Across the downtown core, the visual record described a city under siege by its own infrastructure. Buildings that had survived the shaking now burned because their interiors were exposed and their fireproofing, where it existed, was insufficient against prolonged heat. Ornate facades dropped into the streets. Heat warped metal. Smoke obscured the sun and turned the day into a dim red-brown glare. Survivors moved carts, trunks, and bundles into the streets or into parks, carrying away the few possessions they could physically lift before fleeing again when the fire advanced. The city’s wealth was visible even in ruin: safes, ledgers, furniture, and office furnishings appeared in the ruins as people tried to salvage what could still be moved.

A scene repeated in multiple locations: residents and laborers trying to protect a home or business with buckets while looking over their shoulders at the smoke column growing overhead. Another scene repeated in hotels and lodging houses: people descending stairways with blankets and children while plaster fell around them and gas escaped somewhere nearby. These were not isolated incidents; they were the lived texture of a city whose ordinary routines had become the instrument of its own undoing. The fire did not merely destroy property. It entered hallways, stairwells, attics, and office floors—the ordinary routes of urban life—and turned them into channels of escape and panic.

The scale of destruction grew by the hour. Whole districts burned in sequence as the fire found fresh fuel in damaged wooden structures and entered blocks where streets had been narrowed by collapse. The fire also punished the city’s administrative heart. Offices, records, and communication nodes were consumed, which meant that even as people escaped, the city’s capacity to count them was vanishing. The loss of paper records later made the toll difficult to establish with precision, a small bureaucratic detail that became a historical wound. This was not only a matter of lost paperwork. It meant that claims, inventories, insurance files, and civic memory itself were being erased in the heat.
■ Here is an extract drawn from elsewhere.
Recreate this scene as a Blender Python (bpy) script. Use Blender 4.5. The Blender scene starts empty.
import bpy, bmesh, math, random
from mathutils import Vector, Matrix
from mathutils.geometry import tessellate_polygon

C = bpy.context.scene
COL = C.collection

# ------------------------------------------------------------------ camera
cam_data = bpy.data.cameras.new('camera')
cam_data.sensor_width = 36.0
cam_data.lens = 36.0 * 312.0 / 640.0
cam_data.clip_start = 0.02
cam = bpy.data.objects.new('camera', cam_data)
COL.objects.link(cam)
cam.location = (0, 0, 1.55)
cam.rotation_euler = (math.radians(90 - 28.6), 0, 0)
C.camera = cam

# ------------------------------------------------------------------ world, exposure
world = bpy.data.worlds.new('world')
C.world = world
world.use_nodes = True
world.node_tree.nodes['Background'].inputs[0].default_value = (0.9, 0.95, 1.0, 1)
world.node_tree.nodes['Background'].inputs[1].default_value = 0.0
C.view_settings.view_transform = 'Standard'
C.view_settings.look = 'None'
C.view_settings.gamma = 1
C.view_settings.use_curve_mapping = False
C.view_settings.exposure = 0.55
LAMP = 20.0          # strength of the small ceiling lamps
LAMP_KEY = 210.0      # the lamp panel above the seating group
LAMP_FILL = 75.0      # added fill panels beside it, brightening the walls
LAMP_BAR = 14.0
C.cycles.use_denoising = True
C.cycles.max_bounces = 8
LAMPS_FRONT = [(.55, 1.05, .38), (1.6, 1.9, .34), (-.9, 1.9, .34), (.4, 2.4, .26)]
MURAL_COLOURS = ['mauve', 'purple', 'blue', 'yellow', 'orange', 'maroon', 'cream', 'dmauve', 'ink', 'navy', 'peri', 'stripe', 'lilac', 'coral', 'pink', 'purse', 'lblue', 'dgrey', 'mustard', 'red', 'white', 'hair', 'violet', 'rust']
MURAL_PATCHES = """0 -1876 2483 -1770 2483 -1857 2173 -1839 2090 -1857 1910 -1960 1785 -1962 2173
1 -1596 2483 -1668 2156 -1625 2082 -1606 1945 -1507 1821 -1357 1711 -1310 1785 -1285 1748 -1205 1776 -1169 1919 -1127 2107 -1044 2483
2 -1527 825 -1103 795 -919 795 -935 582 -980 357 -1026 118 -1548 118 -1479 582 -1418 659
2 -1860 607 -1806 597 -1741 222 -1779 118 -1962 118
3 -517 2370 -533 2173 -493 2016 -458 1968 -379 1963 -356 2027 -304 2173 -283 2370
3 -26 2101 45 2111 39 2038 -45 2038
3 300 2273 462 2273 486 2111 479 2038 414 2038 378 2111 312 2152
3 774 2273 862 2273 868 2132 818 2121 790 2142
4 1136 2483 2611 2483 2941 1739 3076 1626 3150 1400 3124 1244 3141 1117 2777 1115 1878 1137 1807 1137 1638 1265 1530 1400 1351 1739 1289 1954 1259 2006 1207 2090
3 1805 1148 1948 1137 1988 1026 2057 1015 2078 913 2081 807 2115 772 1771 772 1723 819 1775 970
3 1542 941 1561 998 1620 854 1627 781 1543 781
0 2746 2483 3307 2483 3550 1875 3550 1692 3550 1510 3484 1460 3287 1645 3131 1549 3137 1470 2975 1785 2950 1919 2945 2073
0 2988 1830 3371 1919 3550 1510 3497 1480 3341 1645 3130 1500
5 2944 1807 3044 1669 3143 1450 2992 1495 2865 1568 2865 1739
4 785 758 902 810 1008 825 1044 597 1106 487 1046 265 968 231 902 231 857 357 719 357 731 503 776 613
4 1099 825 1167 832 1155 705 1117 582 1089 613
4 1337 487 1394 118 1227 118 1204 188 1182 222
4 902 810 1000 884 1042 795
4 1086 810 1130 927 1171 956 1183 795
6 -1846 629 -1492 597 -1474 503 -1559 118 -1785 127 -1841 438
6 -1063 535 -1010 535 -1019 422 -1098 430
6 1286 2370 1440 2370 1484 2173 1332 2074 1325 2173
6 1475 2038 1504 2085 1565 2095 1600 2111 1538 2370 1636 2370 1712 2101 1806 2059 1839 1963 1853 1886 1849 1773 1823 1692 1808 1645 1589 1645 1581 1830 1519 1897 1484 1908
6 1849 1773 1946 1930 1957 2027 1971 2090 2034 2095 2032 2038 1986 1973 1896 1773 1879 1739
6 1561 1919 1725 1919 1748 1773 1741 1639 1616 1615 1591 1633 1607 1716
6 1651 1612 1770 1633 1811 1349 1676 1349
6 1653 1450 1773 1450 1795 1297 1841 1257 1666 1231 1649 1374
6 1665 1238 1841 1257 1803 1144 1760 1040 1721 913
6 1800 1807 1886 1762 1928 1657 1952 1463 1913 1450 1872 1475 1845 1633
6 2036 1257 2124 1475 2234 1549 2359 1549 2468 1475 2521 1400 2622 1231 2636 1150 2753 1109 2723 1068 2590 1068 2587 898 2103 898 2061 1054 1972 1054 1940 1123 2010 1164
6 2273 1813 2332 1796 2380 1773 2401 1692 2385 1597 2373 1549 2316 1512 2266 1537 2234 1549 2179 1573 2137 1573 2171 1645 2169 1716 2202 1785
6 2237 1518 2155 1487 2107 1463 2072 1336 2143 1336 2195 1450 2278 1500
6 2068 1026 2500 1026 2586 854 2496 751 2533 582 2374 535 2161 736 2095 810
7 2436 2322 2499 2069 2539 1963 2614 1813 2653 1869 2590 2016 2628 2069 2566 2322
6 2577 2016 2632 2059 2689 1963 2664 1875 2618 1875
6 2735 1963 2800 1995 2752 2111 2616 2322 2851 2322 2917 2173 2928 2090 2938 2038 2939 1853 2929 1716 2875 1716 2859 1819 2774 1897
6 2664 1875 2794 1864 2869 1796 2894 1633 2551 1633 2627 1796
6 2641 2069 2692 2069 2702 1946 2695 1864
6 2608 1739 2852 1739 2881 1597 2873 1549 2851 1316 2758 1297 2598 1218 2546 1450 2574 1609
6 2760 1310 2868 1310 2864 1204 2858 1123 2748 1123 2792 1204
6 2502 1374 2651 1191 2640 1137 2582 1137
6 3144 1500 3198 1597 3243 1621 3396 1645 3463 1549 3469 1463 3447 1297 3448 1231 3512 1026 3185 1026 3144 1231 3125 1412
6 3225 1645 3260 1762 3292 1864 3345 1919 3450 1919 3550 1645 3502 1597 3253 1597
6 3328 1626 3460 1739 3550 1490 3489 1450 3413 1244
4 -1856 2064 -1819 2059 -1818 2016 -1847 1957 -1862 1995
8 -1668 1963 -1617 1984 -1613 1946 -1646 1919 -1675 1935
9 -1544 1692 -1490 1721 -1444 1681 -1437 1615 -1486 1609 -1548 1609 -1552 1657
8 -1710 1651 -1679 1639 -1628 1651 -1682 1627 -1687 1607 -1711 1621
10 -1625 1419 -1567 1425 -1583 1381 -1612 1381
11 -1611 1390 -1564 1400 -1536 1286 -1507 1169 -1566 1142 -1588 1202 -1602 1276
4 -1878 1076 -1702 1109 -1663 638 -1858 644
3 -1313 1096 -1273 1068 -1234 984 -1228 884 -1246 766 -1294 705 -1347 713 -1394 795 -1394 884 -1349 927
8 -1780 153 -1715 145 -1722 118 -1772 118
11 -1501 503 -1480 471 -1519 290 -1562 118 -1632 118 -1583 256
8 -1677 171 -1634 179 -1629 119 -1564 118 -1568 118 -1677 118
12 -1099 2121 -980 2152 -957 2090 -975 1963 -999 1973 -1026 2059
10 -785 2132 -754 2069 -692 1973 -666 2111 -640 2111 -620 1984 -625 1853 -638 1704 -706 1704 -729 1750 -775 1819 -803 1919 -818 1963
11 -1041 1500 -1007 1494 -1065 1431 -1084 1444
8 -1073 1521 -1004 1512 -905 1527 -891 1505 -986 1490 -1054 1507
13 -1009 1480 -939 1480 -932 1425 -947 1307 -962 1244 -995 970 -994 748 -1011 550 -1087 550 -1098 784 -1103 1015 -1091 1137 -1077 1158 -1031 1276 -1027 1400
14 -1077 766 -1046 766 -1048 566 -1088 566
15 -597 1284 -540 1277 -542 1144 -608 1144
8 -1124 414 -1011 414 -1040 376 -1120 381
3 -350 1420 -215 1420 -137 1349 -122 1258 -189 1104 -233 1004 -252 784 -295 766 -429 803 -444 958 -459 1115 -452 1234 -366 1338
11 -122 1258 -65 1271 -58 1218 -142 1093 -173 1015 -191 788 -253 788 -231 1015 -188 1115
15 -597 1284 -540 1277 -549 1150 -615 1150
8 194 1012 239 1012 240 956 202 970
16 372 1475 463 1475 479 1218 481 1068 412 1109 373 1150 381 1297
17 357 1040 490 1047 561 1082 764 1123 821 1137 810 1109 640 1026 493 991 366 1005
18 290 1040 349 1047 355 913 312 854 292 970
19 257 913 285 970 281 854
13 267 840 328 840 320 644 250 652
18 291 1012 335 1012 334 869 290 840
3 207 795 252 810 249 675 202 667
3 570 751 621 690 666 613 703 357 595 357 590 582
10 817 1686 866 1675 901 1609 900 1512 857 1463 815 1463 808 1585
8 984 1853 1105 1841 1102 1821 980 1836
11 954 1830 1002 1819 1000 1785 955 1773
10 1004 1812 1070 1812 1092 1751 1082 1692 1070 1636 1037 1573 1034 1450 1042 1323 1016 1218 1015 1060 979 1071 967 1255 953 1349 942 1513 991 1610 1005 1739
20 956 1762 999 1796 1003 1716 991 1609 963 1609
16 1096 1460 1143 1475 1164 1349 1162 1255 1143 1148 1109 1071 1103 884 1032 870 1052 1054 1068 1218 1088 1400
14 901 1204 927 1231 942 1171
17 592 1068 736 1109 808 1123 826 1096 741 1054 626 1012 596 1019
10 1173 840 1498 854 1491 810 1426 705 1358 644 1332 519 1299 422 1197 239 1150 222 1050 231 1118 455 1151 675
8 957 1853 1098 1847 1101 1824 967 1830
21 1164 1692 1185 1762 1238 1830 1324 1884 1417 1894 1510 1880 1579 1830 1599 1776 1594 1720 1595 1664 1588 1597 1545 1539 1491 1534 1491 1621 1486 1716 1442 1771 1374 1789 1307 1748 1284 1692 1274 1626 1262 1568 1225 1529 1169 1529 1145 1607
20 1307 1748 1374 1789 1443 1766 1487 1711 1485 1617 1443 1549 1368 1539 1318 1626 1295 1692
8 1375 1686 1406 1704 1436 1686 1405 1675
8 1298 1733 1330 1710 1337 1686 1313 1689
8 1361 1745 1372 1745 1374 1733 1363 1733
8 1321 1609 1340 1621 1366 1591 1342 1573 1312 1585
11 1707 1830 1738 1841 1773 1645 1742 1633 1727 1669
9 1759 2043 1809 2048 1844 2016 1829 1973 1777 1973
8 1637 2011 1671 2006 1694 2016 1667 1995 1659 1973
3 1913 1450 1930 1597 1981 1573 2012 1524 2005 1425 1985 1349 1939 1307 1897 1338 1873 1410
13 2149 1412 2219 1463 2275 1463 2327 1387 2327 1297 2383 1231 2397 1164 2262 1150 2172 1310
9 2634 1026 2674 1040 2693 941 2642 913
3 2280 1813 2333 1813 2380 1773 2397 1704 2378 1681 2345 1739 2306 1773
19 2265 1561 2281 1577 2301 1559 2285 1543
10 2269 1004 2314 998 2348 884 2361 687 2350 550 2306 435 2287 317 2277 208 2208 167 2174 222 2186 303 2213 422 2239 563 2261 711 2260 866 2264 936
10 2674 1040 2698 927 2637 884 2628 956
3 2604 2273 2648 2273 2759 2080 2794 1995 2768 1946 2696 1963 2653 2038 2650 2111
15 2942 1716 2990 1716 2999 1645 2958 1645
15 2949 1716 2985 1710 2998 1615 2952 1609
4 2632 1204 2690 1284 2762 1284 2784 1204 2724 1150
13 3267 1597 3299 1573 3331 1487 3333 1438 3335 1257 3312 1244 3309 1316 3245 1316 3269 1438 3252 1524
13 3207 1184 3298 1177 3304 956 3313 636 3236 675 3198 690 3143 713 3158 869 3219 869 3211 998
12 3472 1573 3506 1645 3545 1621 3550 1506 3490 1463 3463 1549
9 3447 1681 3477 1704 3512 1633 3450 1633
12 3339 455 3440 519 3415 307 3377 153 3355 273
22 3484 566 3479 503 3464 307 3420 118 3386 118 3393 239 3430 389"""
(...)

The business district was especially vulnerable because it concentrated so much value in so little space. As fire moved into commercial blocks, it entered banks, insurance offices, warehouses, and law firms. There, the loss was measured not just in ash but in account books, correspondence, deeds, and policies. In the aftermath, the absence of intact records would complicate the effort to determine losses and responsibilities. The city’s financial life had been stored in documents, and documents burn quickly. What remained were fragments—file wrappers, scorched binders, charred page edges—evidence that something once existed but could not always be reconstructed.

One of the grim surprises of the catastrophe is how many deaths were linked not to the initial shaking but to the fire and to the secondary failures it caused. Scholarly estimates have long emphasized that the fire accounted for most of the destruction and many of the fatalities. The earthquake was the trigger; the fire became the main killer. That distinction matters because it shows the disaster as a chain of system failures rather than a single natural blow. It also clarifies what was hidden in the hours immediately after the quake: the full extent of the danger was not yet visible when buildings first cracked, but the city’s broken water system and compromised streets guaranteed that the emergency would intensify.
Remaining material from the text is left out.